I learned something new today; An aspect must be tagged as soon as you can - you can't put off tagging it to do something else (such as generating more aspects). The vampires can't wait to amass aspects cause they need to tag them when they perform the action.
Not true. "A tag is subject to one key limitation: it must occur almost immediately after the aspect has been brought into play. Some minor delay is acceptable, but should be avoided when possible. At worst, a tag should happen sometime during the scene in which it was established." (YS115)

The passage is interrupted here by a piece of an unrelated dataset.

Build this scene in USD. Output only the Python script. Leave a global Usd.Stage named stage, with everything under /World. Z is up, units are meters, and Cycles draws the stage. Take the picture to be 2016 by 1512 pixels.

The ritualist on the other hand, can generate and tag aspects, generate and tag - because declarations are part of the preparation for the ritual and can be tagged in advance, they don't have to be tagged while casting the ritual.
Not precisely true. For rituals, you are not making Declarations in the same sense of the word as used elsewhere. Instead, you are "declaring a mini-scene (represented mechanically by a skill use) relevant to your preparation". The difference is that mini-scenes require a (TBD) time commitment, whereas the standard Declarations don't. In this sense, ritual-flavored mini-scene declarations are more akin to Assessments than Declarations.
Secondly, applying aspects on a target (i.e. the Ward) allow the target to defend as approriate. You can't just declare that your target has that aspect by rolling a 3 or higher - you need to roll higher than their defense.
If the target is an opponent, then they get a defense roll. If the target is the environment, then the difficulty is fixed and is determined by the GM. This is for maneuvers; declarations use a different difficulty system based on how interesting the declaration is. The difficulty of '3' only applies as a minimum power for spell-based maneuvers against the environment.
Third, when attacking the Ward itself, the ward's strength is a stress track but that only applies for attacks exceeding the ward's strength in the first place.
So it seems. Which means that the leeches would have to go with the 'dogpile' strategy, applying maneuvers until they had enough taggable aspects to knock it down (or at least to damage it, thus avoiding damage themselves).
Perhaps when in doubt, put a max limit equal to lore for aspects you can tag for a ritual... requiring the rest to be invoked.
I'm kind of thinking that using Lore as a limit on the number of mini-scenes that can be declared to power a ritual might be pretty decent as a guideline. This would create a soft "limit" of triple your Lore for a ritual's complexity. Of course, you could still invoke other aspects with Fate as you mentioned, or take consequences, etc to build it up higher. Another way to provide a limit might be to increase the skill roll difficulty for the next mini-scene based on the number of mini-scenes already declared. (Ie, still limited based on skill, but less directly.) Note that I'd include "scenes skipped" in this total.
I understand why they wanted to keep the rules a bit less than fully defined, but at the same time, it seems to me a ritual "story" should rely on a handful of flavorful, pithy mini-scenes, rather than a long checklist of standard preparations that are undergone procedurally for every ritual. Otherwise, why wouldn't *every* Wizard have a 60+ strength ward with a duration of their expected lifetime (about +12 on the time chart, assuming a duration of "several mortal lifetimes")? Even if the Wizard just prepared by resting a lot (using the basic +1 per scene), this would only take a few days (or a bit longer if he threw in a few more bells and whistles), and then he'd never have to worry about it again. (Not even if someone breached it, since anyone breaching it would certainly shorten the Wizard's lifespan to "a few moments" if not "instant".)